Le parallèle entre Leblanc et Conan Doyle

Leblanc est un normand. C’est avant tout un admirateur de Maupassant. C’est un grand écrivain, mais comme beaucoup d’écrivains, il aborde la quarantaine sans avoir rencontré le succès et l’estime de ses contemporains. C’est alors que la renommé de Sherlock Holmes donne l’idée à Pierre Lafitte l’éditeur de créer un personnage bien français et qui irait le concurrencer sur ses platebandes. Raffles existe déjà, il est anglais, mais pas si connu que cela, pourquoi alors ne pas s’inspirer de Raffles le gentleman cambrioleur pour créer Lupin, une sorte d’antithèse de Sherlock Holmes : français, voleur, plein de panache et de gouaille.

Lafitte confie cette mission à Maurice Leblanc, l’écrivain de petite renommée, et le tour est joué : le formidable destin de Lupin vient d’être décidé. Lupin a tant de èque Leblanc n’arrive plus à s’en débarrasser, paradoxalement comme Conan Doyle, lequel lui aussi aurait tant aimé liquider son célèbre détective, mais ne le put point.
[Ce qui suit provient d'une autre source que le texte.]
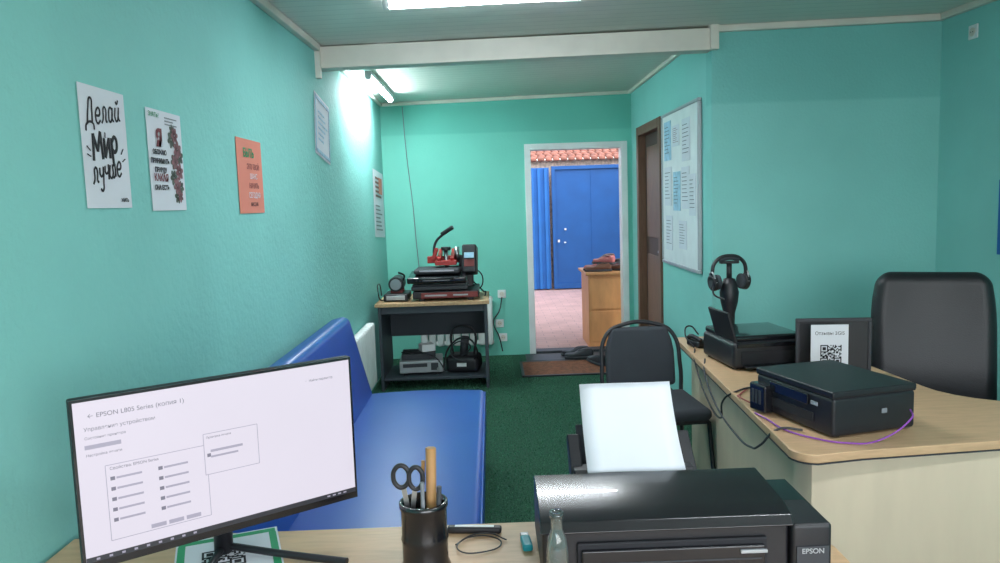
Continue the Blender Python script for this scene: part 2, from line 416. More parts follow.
# ---------------- table with heat press
g=grp('workbench_table')
box('top',*bb(-.95,-.03,5.98,6.62,.695,.72),m_tabledk,g,.003)
box('top_edge',*bb(-.95,-.03,5.972,5.98,.694,.721),m_woodx,g,.002)
box('top_face',*bb(-.948,-.032,5.98,6.618,.72,.7215),m_woodx,g)
boxes('sides',[bb(-.93,-.905,6.0,6.6,0,.695),bb(-.075,-.05,6.0,6.6,0,.695)],m_tabledk,g,.003)
box('modesty',*bb(-.905,-.075,6.54,6.56,.36,.695),m_tabledk,g)
box('drawer_rail',*bb(-.905,-.075,6.02,6.04,.63,.695),m_tabledk,g,.003)
box('shelf',*bb(-.905,-.075,6.02,6.54,.08,.10),m_tabledk,g,.002)
g=grp('video_recorder',(-.62,6.25,.101),4)
box('case',(0,0,.07),(.36,.30,.10),m_silver,g,.008)
boxes('front',[((-.05,-.152,.085),(.2,.006,.03)),((.11,-.152,.07),(.06,.006,.06))],m_dgrey,g,.002)
cyl('knob',(.14,-.15,.05),(.14,-.165,.05),.012,m_metal,g)
boxes('feet',[((x,y,.01),(.03,.03,.02)) for x in(-.13,.13) for y in(-.11,.11)],m_black,g)
box('upper_case',(-.02,.02,.145),(.28,.24,.05),m_dgrey,g,.006)
box('loose_box',(.05,.03,.20),(.12,.10,.06),m_white,g,.006,rot=(0,0,20))
tube('coiled_wire',[(-.16,-.05,.18),(-.10,-.10,.18),(-.02,-.06,.18),(-.08,0,.185),(-.14,-.02,.19),(-.10,-.08,.195),(.0,-.10,.18),(.12,-.14,.14),(.2,-.16,.03)],.006,m_black,g)
g=grp('foot_pump',(-.26,6.25,.101),-8)
rbox('body',(0,0,.07),(.28,.24,.14),.04,m_black,g)
tube('carry_handle',[(-.09,0,.12),(-.09,0,.34),(-.05,0,.37),(.05,0,.37),(.09,0,.34),(.09,0,.12)],.01,m_black,g)
cyl('cylinder',(.0,-.02,.13),(.02,-.02,.29),.035,m_dgrey,g)
tube('hose',[(.1,-.1,.1),(.14,-.16,.2),(.05,-.14,.30),(-.1,-.12,.22),(-.15,-.14,.05)],.008,m_black,g)
tube('hose_b',[(.0,-.1,.14),(.08,-.15,.24),(-.02,-.16,.27),(-.08,-.13,.16),(.05,-.16,.10)],.006,m_dgrey,g)
box('label',(.0,-.122,.07),(.08,.004,.03),m_white,g)

g=grp('heat_press',(-.38,6.30,.7215),0)
boxes('feet',[((x,y,.01),(.05,.05,.02)) for x in(-.2,.2) for y in(-.2,.2)],m_black,g,.004)
box('base_frame',(0,0,.05),(.54,.50,.06),m_black,g,.01)
boxes('base_trim',[((.03,-.256,.048),(.46,.014,.045))],m_redb,g,.004)
boxes('base_slots',[((.12,-.265,.048),(.12,.004,.012)),((-.08,-.265,.048),(.18,.004,.012))],m_silver,g)
rbox('lower_platen',(-.05,-.05,.105),(.46,.40,.035),.012,m_dgrey,g)
rbox('pad',(-.05,-.05,.13),(.44,.38,.018),.006,m_black,g)
rbox('upper_platen',(-.07,-.07,.185),(.48,.40,.05),.015,m_gloss,g,rot=(4,0,0))
box('platen_cover',(-.07,-.05,.235),(.38,.30,.045),m_dgrey,g,.02)
boxes('cover_slots',[((-.07,-.205,.242),(.28,.006,.012))],m_metal,g)
boxes('platen_label',[((-.07,-.277,.18),(.22,.004,.02))],m_silver,g)
box('column',(.16,.16,.20),(.12,.12,.28),m_black,g,.012)
rbox('control_box',(.20,.0,.31),(.12,.14,.24),.015,m_black,g,rot=(-15,0,-6))
box('display',(.195,-.087,.355),(.08,.006,.045),m_lblue,g,rot=(-15,0,-6))
boxes('control_panel',[((.195,-.079,.29),(.085,.006,.06),(-15,0,-6))],m_redb,g,.002)
boxes('linkage',[((.055,.06,.34),(.03,.30,.06),(12,0,0)),((-.055,.06,.34),(.03,.30,.06),(12,0,0)),((0,.15,.31),(.34,.06,.06)),((0,-.04,.295),(.18,.12,.04)),((-.09,-.02,.37),(.03,.08,.10),(0,20,0))],m_red,g,.006)
cyl('spindle',(0,0,.22),(0,0,.40),.018,m_metal,g)
cyl('spring',(.09,.05,.30),(.09,.05,.42),.022,m_metal,g)
cyl('adjust_knob',(0,0,.395),(0,0,.425),.04,m_black,g,bev=.005)
tube('lever',[(-.10,.02,.34),(-.10,.0,.40),(-.08,.0,.47),(-.03,-.02,.52),(.01,-.04,.545)],.011,m_black,g)
cyl('lever_grip',(-.03,-.03,.53),(.07,-.06,.59),.018,m_black,g,bev=.005)
tube('front_handle',[(-.20,-.27,.18),(-.20,-.33,.19),(.06,-.33,.19),(.06,-.27,.18)],.011,m_black,g,auto=False)
tube('power_cable',[(.22,.2,.1),(.30,.1,.03),(.32,.0,.015),(.25,.30,.01)],.006,m_black,g)
tube('control_cable',[(.24,.02,.24),(.30,.02,.16),(.27,.05,.06),(.20,.12,.10)],.006,m_black,g)
g=grp('mug_press',(-.79,6.22,.7215),0)
rbox('base',(0,0,.035),(.20,.30,.06),.012,m_black,g)
boxes('front_plate',[((0,-.151,.035),(.15,.004,.035))],m_silver,g,.002)
cyl('heater',(0,-.11,.14),(0,.11,.14),.062,m_black,g,bev=.01)
boxes('brackets',[((0,-.06,.08),(.10,.02,.07)),((0,.06,.08),(.10,.02,.07))],m_redb,g,.004)
cyl('bore',(0,-.115,.14),(0,-.108,.14),.045,m_metal,g)
tube('handle',[(.05,-.05,.16),(.07,-.09,.21),(.03,-.13,.24)],.008,m_black,g)
tube('cable',[(-.08,-.05,.03),(-.12,-.15,.02),(-.13,-.22,.1),(-.14,-.05,.14),(-.15,.1,.03)],.005,m_black,g)

# outlets, cables on wall
def outlet(name,o,x):
    g=frame(name,o,x,(0,0,1))
    box('plate',(0,0,.005),(.08,.08,.01),m_white,g,.004)
    cyl('well',(0,0,.008),(0,0,.014),.024,m_trim,g)
    for s in(-.009,.009): cyl('hole',(s,0,.013),(s,0,.0155),.003,m_ink,g)
outlet('wall_socket',(.09,YB,.61),(1,0,0)); outlet('wall_socket',(.06,YB,.32),(1,0,0)); outlet('wall_socket',(.09,YB,.18),(1,0,0))
outlet('junction_box',(XR,4.37,2.38),(0,-1,0))
tube('wall_cable',[(-.80,YB-.01,2.44),(-.78,YB-.012,2.0),(-.74,YB-.012,1.5),(-.72,YB-.01,1.1),(-.70,YB-.01,.8)],.004,m_grey)
tube('socket_cable',[(.09,YB-.02,.58),(.06,YB-.05,.45),(.0,YB-.06,.35),(.05,YB-.08,.2),(.08,YB-.05,.05)],.006,m_black)

# ---------------- posters left wall
def poster(name,y0,y1,z0,z1,mat,tilt=0):
    o=frame(name,(XL+.004,(y0+y1)/2,(z0+z1)/2),(0,math.cos(math.radians(tilt)),math.sin(math.radians(tilt))),(0,-math.sin(math.radians(tilt)),math.cos(math.radians(tilt))))
    w,h=y1-y0,z1-z0
    bm=bmesh.new(); n=12; g_=[]
    for i in range(n+1):
        row=[]
        for j in range(n+1):
            u=i/n-.5; v=j/n-.5
            row.append(bm.verts.new((u*w,v*h,0.0)))
        g_.append(row)
    for i in range(n):
        for j in range(n): bm.faces.new((g_[i][j],g_[i+1][j],g_[i+1][j+1],g_[i][j+1]))
    s=fin('sheet',bm,mat,o); so=s.modifiers.new('t','SOLIDIFY'); so.thickness=.001
    return o,w,h
GL={'Д':[[(-.05,-.25),(0,0),(.55,.0),(.62,-.25)],[(.08,0),(.18,.6),(.4,1.05),(.48,.6),(.48,0)]],
'е':[[(.05,.32),(.38,.36),(.3,.62),(.12,.55),(.04,.25),(.18,0),(.42,.1)]],
'л':[[(0,.0),(.12,.15),(.22,.65),(.34,.6),(.38,.05),(.46,.02)]],
'а':[[(.36,.5),(.18,.62),(.04,.3),(.12,.02),(.3,.15),(.37,.6)],[(.37,.6),(.36,.1),(.46,.02)]],
'й':[[(.05,.6),(.04,.1),(.15,.02),(.32,.3),(.36,.6)],[(.36,.6),(.35,.1),(.45,.02)],[(.1,.85),(.2,.76),(.32,.9)]],
'М':[[(0,0),(.08,.9)],[(.08,.9),(.32,.3)],[(.32,.3),(.58,.95)],[(.58,.95),(.64,0)]],
'и':[[(.05,.72),(.05,.05)],[(.05,.05),(.38,.68)],[(.38,.72),(.4,0)]],
'р':[[(.05,.7),(.08,-.3)],[(.06,.55),(.3,.72),(.42,.45),(.25,.2),(.08,.3)]],
'у':[[(.02,.6),(.08,.25),(.25,.25),(.34,.6)],[(.34,.6),(.3,.0),(.18,-.4),(.02,-.3)]],
'ч':[[(.04,.62),(.08,.3),(.3,.32)],[(.34,.65),(.33,0)]],
'ш':[[(.03,.6),(.04,.05),(.22,.08),(.25,.6)],[(.25,.2),(.3,.03),(.45,.1),(.48,.6)],[(.48,.5),(.52,.03)]]}
def handwrite(name,word,x,y,size,r,rot,par,sh=.2):
    cu=bpy.data.curves.new(name,'CURVE'); cu.dimensions='3D'; cu.bevel_depth=r; cu.bevel_resolution=2; cu.resolution_u=6; cu.use_fill_caps=True
    adv=0
    for ch in word:
        w=max(p[0] for s in GL[ch] for p in s)
        for s_ in GL[ch]:
            sp=cu.splines.new('BEZIER'); sp.bezier_points.add(len(s_)-1)
            for p,(a,b) in zip(sp.bezier_points,s_):
                p.co=((adv+a+sh*b)*size,b*size,0); p.handle_left_type=p.handle_right_type='AUTO'
        adv+=w+.12
    o=bpy.data.objects.new(name,cu); S.collection.objects.link(o); cu.materials.append(m_ink)
    o.parent=par; o.location=(x,y,.0015); o.rotation_euler=(0,0,math.radians(rot)); o.scale=(1,1,.3)
p,w,h=poster('lettering_poster',1.912,2.148,1.52,1.833,m_paper)
handwrite('word_1','Делай',-.092,.055,.062,.0032,8,p)
handwrite('word_2','л',-.01,.028,.02,.0014,5,p)
handwrite('word_3','Мир',-.07,-.035,.075,.0056,7,p,.1)
handwrite('word_4','лучше',-.082,-.095,.060,.0034,10,p)
tube('flourish_a',[(.075,-.01,.002),(.088,.005,.002)],.0014,m_ink,p); tube('flourish_b',[(.08,-.03,.002),(.095,-.022,.002)],.0014,m_ink,p)
tube('flourish_c',[(-.10,.0,.002),(-.085,-.01,.002)],.0014,m_ink,p); tube('flourish_d',[(-.10,-.02,.002),(-.085,-.025,.002)],.0014,m_ink,p)
text('word_5','ЖИТЬ',.075,-.140,.014,m_ink,p,bold=.0004)
p,w,h=poster('flower_poster',2.28,2.53,1.51,1.818,m_paper)
text('head_1','Я',-.05,.044,.07,m_maroon,p,bold=.003)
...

L’autre point de rencontre entre Leblanc et Conan Doyle, c’est naturellement la science-fiction et l’anticipation, à l’époque encore à ses balbutiements. Il fallait rendre hommage à Maurice Leblanc, qui est beaucoup plus qu’un écrivain de romans policiers et d’un personnage. Il fallait rendre compte de la contribution de Leblanc à la grande histoire de la science-fiction.